Why Contact Center Solutions Should Prioritize the Agent Experience
Think about your morning routine, and pick out a single task. What if it took transferring your morning cup of coffee to three different mugs before you could drink it? What if you had to switch between five notebooks for your daily journaling exercise – only writing a sentence in each? Now, think about what kind of mood you’d be in and what it would mean for the rest of your day.
If we had to put you somewhere between relaxing while listening to birds sing or being agitated and ready to gulp the full mug of coffee, we’d probably choose the latter.
For some contact center agents, clunky, ever-so-frustrating routines are a reality. Cumbersome contact center solutions bog agents down and create inefficiencies that can’t be tamed – even after you’ve gulped the full mug of coffee. And that’s exactly why agent experience should be at the center of your decision when you purchase contact center solutions.
Purchasing new tools for your contact center is by no means a one-party decision. Your contact center infrastructure has a significant impact on your customer experience, and in turn, your bottom line. Your executive team, managers, and IT teams will all need input when it comes to choosing the right tools, but it’s critical to keep your agents’ experience top-of-mind.
Here are four reasons to keep your number-one users in mind before you pass go.
1. A poor agent experience negatively impacts your key metrics.
Agents are the end users of the solutions you choose. They’ll undoubtedly spend the most time navigating and interacting with contact center solutions. What’s tricky, though, is that some solutions don’t always solve problems, they create more.
When your agents use 13 different programs to manage their workflows, when they have to simultaneously switch between email, live chat, desk phone, cell phone, AND hunt through the internal knowledge base to problem-solve for the customer, they’re actually just burning time, delaying customer resolutions, and even diminishing the cognitive and emotional processing in their brains.
First Contact Resolutions will decrease as agents switch from tool to tool, digging for the right customer information to help them close the case. Average Handle Time will rise as these same agents become over-stimulated and flustered from lack of downtime, and you won’t hit your key metrics.
You can nix some of this pain by choosing helpful tools that prioritize your agents. Think omni-channel and all-in-one contact center solutions built with the agent in mind. Then, they don’t have to toggle between multiple tabs and internal documents to solve the problem. Every piece of information and communication channel is available in the same platform, so they can focus on WHY customers reached out, not how.
2. Negative experiences affect agent confidence and job satisfaction.
The job of a contact center agent is tough and often thankless, so when your agents have to wrestle with clunky software and obsolete processes, they grow more frustrated and unhappy. Every call becomes a battle as they try to meet KPIs despite being equipped with tools that only slow them down.
Unattainable KPIs (and loads of stress because of it) diminishes agent confidence and breeds a negative work environment ripe for turnover – especially given that agents often leave their jobs due to lack of career growth, and agents who don’t meet key metrics likely won’t be considered for advancement when the time comes.
3. Customer experience plummets when agent satisfaction declines.
The reality is some contact center solutions might win on price when you’re looking at a neatly-typed RFP. But, solutions that don’t prioritize your agents come with hidden costs.

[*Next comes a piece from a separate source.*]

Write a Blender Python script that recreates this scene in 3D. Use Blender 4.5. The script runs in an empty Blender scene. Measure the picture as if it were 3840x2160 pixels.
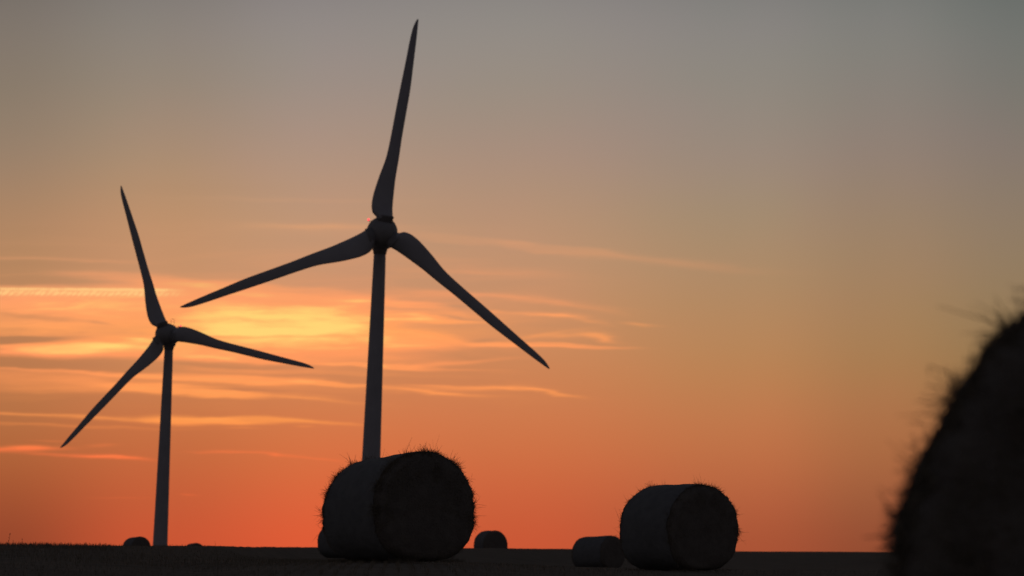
import bpy, bmesh, math, random
from mathutils import Vector, Matrix, noise
random.seed(7)
sc = bpy.context.scene
col = sc.collection
PI = math.pi

# ------------------------------------------------------------------ camera
FPX = 3840 * 200 / 36.0                 # 200 mm lens on a 36 mm sensor, in photo pixels
ROLL = math.radians(2.35)
YEYE = 2075.0
PITCH = math.atan((YEYE - 1080) / FPX)
ROT = Matrix.Rotation(PI / 2 + PITCH, 3, 'X') @ Matrix.Rotation(ROLL, 3, 'Z')
CAM = Vector((0, 0, 0))
AX = ROT @ Vector((0, 0, -1)); RT = ROT @ Vector((1, 0, 0)); UP = ROT @ Vector((0, 1, 0))

def ray(px, py):
    return AX + RT * ((px - 1920) / FPX) + UP * ((1080 - py) / FPX)
# the hillside frame: forward, right and the normal of the gently tilted field
F0 = ray(1920, YEYE).normalized()
NU = RT.cross(F0).normalized()
def frame_pt(s, t, h): return CAM + RT * s + F0 * t + NU * h
def to_st(px, t, py=2075):
    d = ray(px, py); k = t / d.dot(F0)
    return d.dot(RT) * k, t, d.dot(NU) * k

cd = bpy.data.cameras.new('camera'); co = bpy.data.objects.new('camera', cd); col.objects.link(co)
co.matrix_world = Matrix.Translation(CAM) @ ROT.to_4x4()
cd.lens = 200; cd.sensor_width = 36; cd.clip_start = 0.1; cd.clip_end = 30000
cd.dof.use_dof = True; cd.dof.focus_distance = 84; cd.dof.aperture_fstop = 6.7; cd.dof.aperture_blades = 0
sc.camera = co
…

Every minute spent sifting through menus and waiting for pages to load is a minute your customer is kept waiting. And, with every ticking minute your customers are left in the dark, your agents are frantically searching for answers. Frantic agents aren’t happy agents.
When you’re choosing contact center solutions, the tendency is to think about how that solution will impact your customers. This makes sense, of course, but there’s a missing piece in this puzzle. Your agents’ experience and mood directly impacts the customer experience, so putting your agents first will ultimately be in your customers’ best interests, too.
If agents are given solutions that are difficult to use, it negatively impacts the customer experience and costs you more in the long haul. Lag time, dropped calls, and limited channels all pile together to create an agent experience that makes it nearly impossible to tackle basic job duties, let alone create the unicorn of customer experiences that every company strives for. (Like Zappos, who sent an actual stuffed unicorn to a customer who didn’t have a top-notch experience.)
4. Be a coach, not just a manager.
Take back your time, and coach your agents. As a standard, managers only have about 7% of their time available for coaching agents each week, and you spend 53% of your time looking for interactions that need a little extra attention. Prioritize your agents by choosing solutions that help you coach. Use in-line training and microlearning exercises for in-the-moment feedback when interactions need to pack in a little more enthusiasm. Or reach out and say, “fantastic job!” when they’re knocking calls out of the park. Give your agents specific examples of the out-of-the-park moments to help them understand which experiences to repeat.
It’s simple. When you prioritize your agents, you’re prioritizing your time and your customers, too. That’s when all roads lead to a happier, more impactful organization. And when you can relax while listening to birds sing.